LE RÉFÉRENDUM-PLÉBISCITE
Si de gros nuages obscurcissaient le ciel diplomatique, du côté des affaires intérieures on va voir opposants ou demi-opposants tirer avantage de l’abandon progressif du système de compression pour grandir et élever la voix. D’ailleurs, après le renouvellement, le 23 mai 1869, du Corps Législatif, un sénatus-consulte promulgué le 8 septembre officialise l’évolution libérale de l’Empire – préface à ce qu’on appellera le « ministère des bonnes intentions », formé le 2 janvier 1870, dans lequel l’ancien républicain Émile Ollivier, garde des Sceaux, et qui assume un rôle prépondérant, prend à tâche d’amalgamer la dictature avec la liberté. C’est donc sous les auspices de ce ministre dirigeant qu’un autre sénatus-consulte, du 20 avril, servira de prétexte au référendum-plébiscite du 8 mai, accueilli par un oui massif à Napoléon III. Bref, en accordant au Corps Législatif, l’initiative des lois et le vote du budget par chapitre, en instituant la double responsabilité des ministres devant les députés et devant le monarque, en changeant le Sénat en Chambre haute, le bonapartisme lâche du lest, mais continue de plastronner.

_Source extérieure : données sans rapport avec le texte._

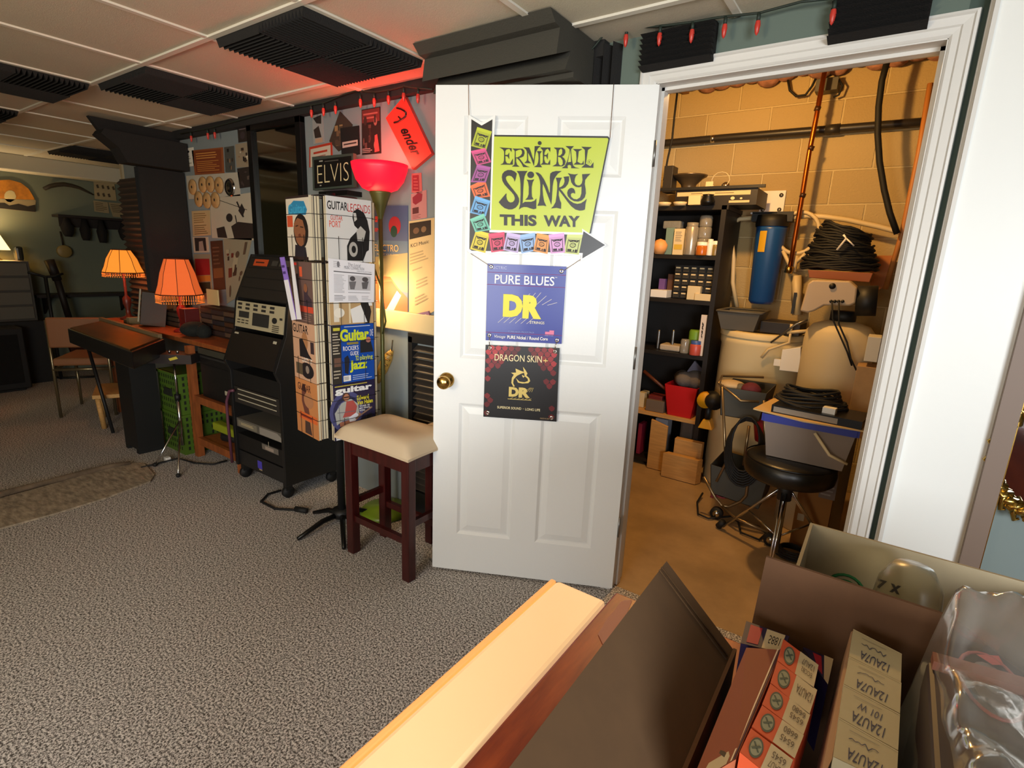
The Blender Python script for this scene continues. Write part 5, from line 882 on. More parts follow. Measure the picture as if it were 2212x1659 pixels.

Pourtant l’heure approchait de son écroulement. Le 3 juillet 1870, peu de jours après qu’Émile Ollivier, au Palais-Bourbon, eût claironné qu’à aucune époque, le maintien de la paix n’avait paru plus assuré, une dépêche en provenance de Madrid annonce la candidature (retirée le 12 juillet devant les pressantes réclamations du gouvernement impérial) du prince Léopold de Hohenzollern au trône d’Espagne. La crise jaillit, puis retombe, puis se ravive à la suite d’exigences envenimées dudit gouvernement. Insigne maladresse, outrecuidance puérile, que Bismarck, maître fourbe, sait si bien exploiter, qu’il réussit cette prouesse d’infliger tous les torts de la rupture à Napoléon, flanqué d’infatués ministres au « cœur léger », en même temps qu’il impose à son roi l’entreprise de domination où ils moissonneront leur gloire commune.

NOTRE RÊVEUR COURONNÉ
Le chancelier, en effet, attentif à ce que la Prusse n’endosse pas le rôle de l’agresseur, voulait que le conflit, destiné à cimenter l’unité allemande, éclate par l’initiative française. Il fut exaucé, et tandis que notre rêveur couronné, qui se flattait de ne faire la guerre « que les mains pleines d’alliances », en était absolument dépourvu, les États de l’Allemagne du Sud, depuis 1866 attachés à la Prusse par des traités, l’assistèrent d’un seul élan. Au reste, le rapport des forces en balance va se révéler sans délai. L’amère déroute, le 6 août, de Mac-Mahon à Froeschwiller, de Frossard à Forbach, apprennent au pays que l’armée qu’on prétendait si forte, les chefs qu’on croyait sans pareils avaient été infichus de déclencher l’offensive attendue et dès les premières rencontres avaient cédé devant l’ennemi.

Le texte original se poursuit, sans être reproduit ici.